Antaress

目撃のAntaressのレビュー・感想・評価

目撃(1997年製作の映画)
3.3
掴みはオッケー。

なんだけど何かハマらないのは何故なんだろう。ジーン・ハックマンのド変態で冷徹な悪役がしっくり来ないからかな。

ハックマンを初めて知ったのがポセイドン・アドベンチャーの無骨だが熱い正義感に溢れる神父役でだった。その後はお馴染みフレンチ・コネクションのポパイ警部役。

上記のヒーローのイメージが強いもので本作のあまりにもヤバい大統領の役どころがどうにも受け入れられない。

良い人イメージが強いロビン・ウィリアムズがストーカーを演じた、その名も【ストーカー】の主人公は一応ヤバいおじさんではあるけれど、良い人の中に潜む闇と悲しみが描かれていたので受け入れられた。と言うか好きなキャラクターであった。

でもどうしても本作のハックマンには嫌悪しか感じられない。生理的に無理だ。これが違う役者が演じていたなら違和感なく楽しめたと思うんだけど。
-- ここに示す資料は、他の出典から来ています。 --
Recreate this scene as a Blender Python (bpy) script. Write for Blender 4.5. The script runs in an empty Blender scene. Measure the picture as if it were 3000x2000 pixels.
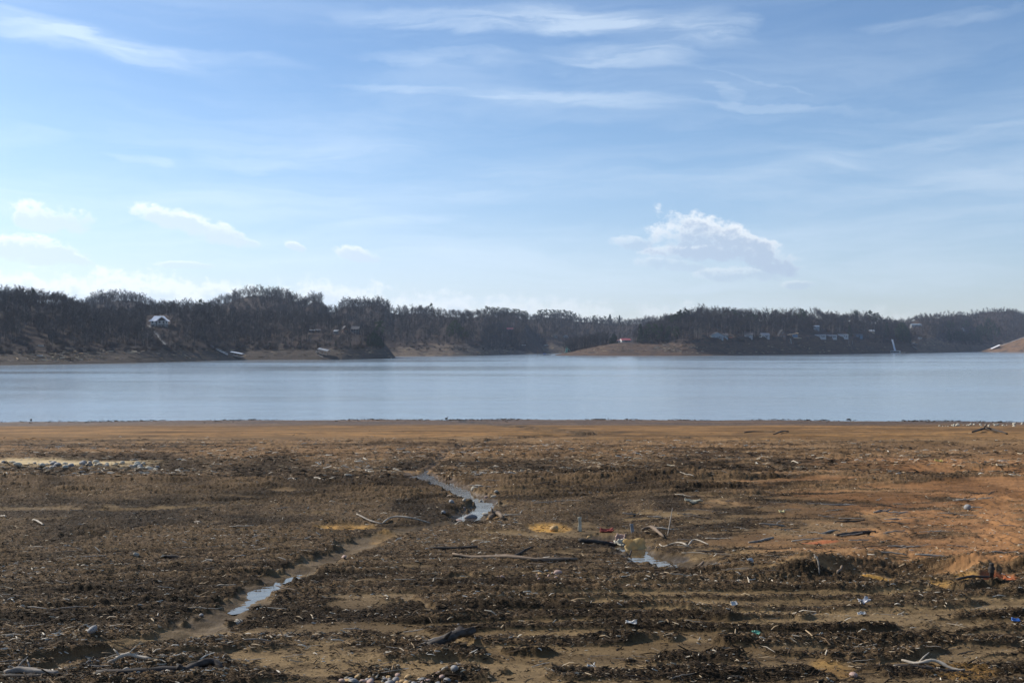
import bpy, math, random
import numpy as np
from mathutils import Vector

random.seed(7)
RNG = np.random.default_rng(11)
S = bpy.context.scene
COL = S.collection

# ------------------------------------------------------------------ camera
F = 35.0 / 36.0 * 3000.0          # focal length in photograph pixels
CAMZ = 10.0                        # camera height above the lake
HORY = 1015.0                      # row of the horizon in the photograph
cam = bpy.data.cameras.new('camera')
cam.lens = 35.0
cam.sensor_width = 36.0
cam.shift_y = 0.005
cam.clip_start = 0.1
cam.clip_end = 30000.0
camo = bpy.data.objects.new('camera', cam)
camo.location = (0, 0, CAMZ)
camo.rotation_euler = (math.radians(90), 0, 0)
COL.objects.link(camo)
S.camera = camo

# ------------------------------------------------------------------ light and exposure
SUN_AZ = math.radians(-62)         # left of the view direction
SUN_EL = math.radians(35)
S.view_settings.view_transform = 'Standard'
S.view_settings.look = 'None'
S.view_settings.gamma = 1.0
S.view_settings.exposure = 0.42
S.view_settings.use_curve_mapping = False
SKY_STRENGTH = 0.096
SUN_STRENGTH = 4.2
HAZE_DENSITY = 0.000065

sun = bpy.data.lights.new('sun', 'SUN')
sun.energy = SUN_STRENGTH
sun.angle = math.radians(0.6)
sun.color = (1.0, 0.93, 0.82)
suno = bpy.data.objects.new('sun', sun)
sd = Vector((math.sin(SUN_AZ) * math.cos(SUN_EL), math.cos(SUN_AZ) * math.cos(SUN_EL), math.sin(SUN_EL)))
suno.rotation_euler = sd.to_track_quat('Z', 'Y').to_euler()
suno.location = (-40, 30, 60)
COL.objects.link(suno)
S.cycles.max_bounces = 6
S.cycles.diffuse_bounces = 2
S.cycles.glossy_bounces = 2
S.cycles.transparent_max_bounces = 8
S.cycles.volume_bounces = 0
S.cycles.use_denoising = True
S.cycles.sample_clamp_indirect = 4.0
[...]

色んな役をこなせてこその役者だとは思うのだが、その役者それぞれのカラーもあるわけで、あまりにもカラーと役どころが合わないと脳みそが納得しない。

少なくとも自分にはこの映画のハックマンが無理。変態プレイが過ぎて女殺した挙句に「これも全て国の為だ」とかほざくの有り得ん。
やっぱり彼には心優しいタフガイで居て欲しい。

イーストウッドの役柄も何だかな〜。人殺しと泥棒じゃ罪の重さは違うけど犯罪者は犯罪者じゃん。

イーストウッドは【運び屋】でも娘に見限られたダメ父を演じていたけどあちらの方はまだ父親に思い入れが持てる。

しかし本作の父親はダメダメ。
刑務所に入りっぱなしだなんて娘からしたら肉親としての愛情なんか持てるわけない。

『酒さえ飲まなきゃ良い人なのに』と言われる人は『飲むからヤバい奴』なんだ。
イーストウッド演じる父ちゃんも『盗みさえしなきゃ良い人』と妻に言われていたが、結局『盗みを止められない人』なんだよね。

イーストウッド本人は婚外子も含むと8人の子どもが居るそうだ。本作を含めその子ども達と色々な映画に出ているとのこと。
そうすることで『下半身のだらしない父ちゃんだけどお前達のことは愛してるんだよ』と意思表示しているのね。

それも金があればこそ出来ることで普通のダメ父ちゃんだったらこうは行かない。

どうにも本作はストーリーより不倫しまくり父ちゃんの金にあかせたお詫び映画にしか思えない。

クリントさん、モテまくるから女遊びは仕方ないとしても避妊だけはキッチリしましょうね。